THE EXERCISE: Omit all images, then return the remaining material exactly as it stands.

SOURCE MATERIAL:
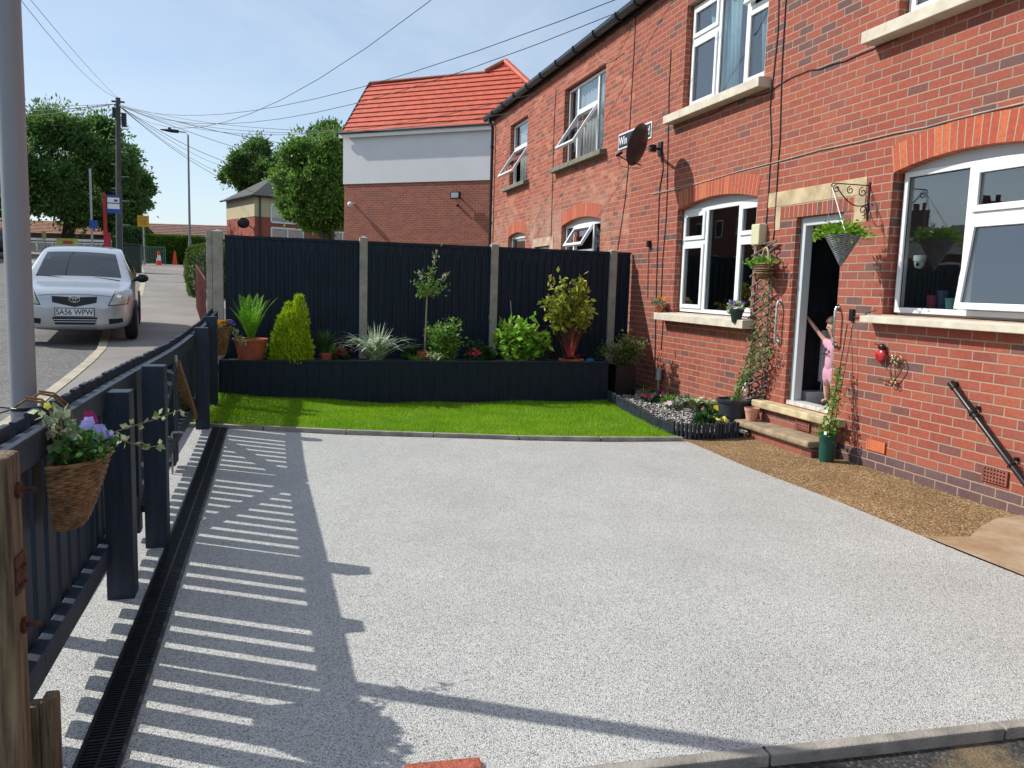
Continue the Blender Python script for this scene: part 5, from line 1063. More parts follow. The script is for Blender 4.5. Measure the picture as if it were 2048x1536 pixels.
# slanting pipe
P0=wallpt(1903,768,.05); P1=wallpt(2075,1000,.05); t=thing('waste_pipe','black plastic pipe slanting down the brick wall at the right edge','pipe',P1)
b=MB(); d=(P1-P0).normalized(); b.tube([P0+Vector((.08,0,0)),P0+Vector((.01,0,0)),P0+d*.02,P1],.0215,14); b.tube([P0-d*.012,P0+d*.045],.027,14); b.tube([P0+d*.27,P0+d*.34],.026,14); b.build('pipe_run',M_BLACK,t,smooth=True)
for k in (.30,.78): b=MB(); c=P0+d*k; b.tube([c+Vector((.03*math.cos(a),0,0))+Vector((0,-d.z,d.y))*(.03*math.sin(a)) for a in np.linspace(0,2*PI,14,endpoint=False)],.004,5,closed=True); b.box(4.975,4.999,c.y-.012,c.y+.012,c.z+.03,c.z+.055); b.build('clip',M_BLACK,t)
# meter box, socket, door bell
p0=wallpt(1517,450);p1=wallpt(1535,490); t=thing('meter_box','cream plastic box on the wall above the willow trellis','box',(4.95,p1.y,p1.z)); b=MB(); b.box(4.90,4.999,p1.y+.02,p0.y-.02,p1.z,p0.z); b.build('cover',mat('cream_plastic',(.60,.57,.38),.5,.05,5),t,bevel=.012)
b=MB(); b.tube([(4.985,p1.y+.10,p1.z),(4.985,p1.y+.10,p1.z-.12)],.009,6); b.build('conduit',M_BLACK,t)
p=wallpt(1301,488); b=MB(); b.box(4.95,4.999,p.y-.03,p.y+.03,p.z-.045,p.z+.045); b.tube([(4.985,p.y+.01,p.z-.04),(4.99,p.y+.015,p.z-.4),(4.99,p.y-.01,p.z-.75)],.005,5); tag(b.build('cable_joint',M_BLACK),'small black cable joint box left of the ground floor window','box')
p=wallpt(1702,630,.02); t=thing('door_bell','small black door bell unit on the brickwork right of the open door','door bell',p); b=MB(); b.box(4.975,4.999,p.y-.027,p.y+.027,p.z-.055,p.z+.055); b.build('housing',M_BLACK,t,bevel=.006); b=MB(); b.tube([(4.973,p.y,p.z-.015),(4.976,p.y,p.z-.015)],.012,12); b.tube([(4.973,p.y,p.z+.03),(4.976,p.y,p.z+.03)],.007,10); b.build('button',M_CHROME,t)
b=MB(); b.tube([(4.985,p.y-.02,p.z-.02),(4.985,p.y-.15,p.z-.01),(4.98,6.08,1.36),(4.96,5.95,1.385)],.005,5); b.build('lead',M_WIRE,t)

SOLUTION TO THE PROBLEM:
Continue the Blender Python script for this scene: part 5, from line 1063. More parts follow. The script is for Blender 4.5. Measure the picture as if it were 2048x1536 pixels.
# slanting pipe
P0=wallpt(1903,768,.05); P1=wallpt(2075,1000,.05); t=thing('waste_pipe','black plastic pipe slanting down the brick wall at the right edge','pipe',P1)
b=MB(); d=(P1-P0).normalized(); b.tube([P0+Vector((.08,0,0)),P0+Vector((.01,0,0)),P0+d*.02,P1],.0215,14); b.tube([P0-d*.012,P0+d*.045],.027,14); b.tube([P0+d*.27,P0+d*.34],.026,14); b.build('pipe_run',M_BLACK,t,smooth=True)
for k in (.30,.78): b=MB(); c=P0+d*k; b.tube([c+Vector((.03*math.cos(a),0,0))+Vector((0,-d.z,d.y))*(.03*math.sin(a)) for a in np.linspace(0,2*PI,14,endpoint=False)],.004,5,closed=True); b.box(4.975,4.999,c.y-.012,c.y+.012,c.z+.03,c.z+.055); b.build('clip',M_BLACK,t)
# meter box, socket, door bell
p0=wallpt(1517,450);p1=wallpt(1535,490); t=thing('meter_box','cream plastic box on the wall above the willow trellis','box',(4.95,p1.y,p1.z)); b=MB(); b.box(4.90,4.999,p1.y+.02,p0.y-.02,p1.z,p0.z); b.build('cover',mat('cream_plastic',(.60,.57,.38),.5,.05,5),t,bevel=.012)
b=MB(); b.tube([(4.985,p1.y+.10,p1.z),(4.985,p1.y+.10,p1.z-.12)],.009,6); b.build('conduit',M_BLACK,t)
p=wallpt(1301,488); b=MB(); b.box(4.95,4.999,p.y-.03,p.y+.03,p.z-.045,p.z+.045); b.tube([(4.985,p.y+.01,p.z-.04),(4.99,p.y+.015,p.z-.4),(4.99,p.y-.01,p.z-.75)],.005,5); tag(b.build('cable_joint',M_BLACK),'small black cable joint box left of the ground floor window','box')
p=wallpt(1702,630,.02); t=thing('door_bell','small black door bell unit on the brickwork right of the open door','door bell',p); b=MB(); b.box(4.975,4.999,p.y-.027,p.y+.027,p.z-.055,p.z+.055); b.build('housing',M_BLACK,t,bevel=.006); b=MB(); b.tube([(4.973,p.y,p.z-.015),(4.976,p.y,p.z-.015)],.012,12); b.tube([(4.973,p.y,p.z+.03),(4.976,p.y,p.z+.03)],.007,10); b.build('button',M_CHROME,t)
b=MB(); b.tube([(4.985,p.y-.02,p.z-.02),(4.985,p.y-.15,p.z-.01),(4.98,6.08,1.36),(4.96,5.95,1.385)],.005,5); b.build('lead',M_WIRE,t)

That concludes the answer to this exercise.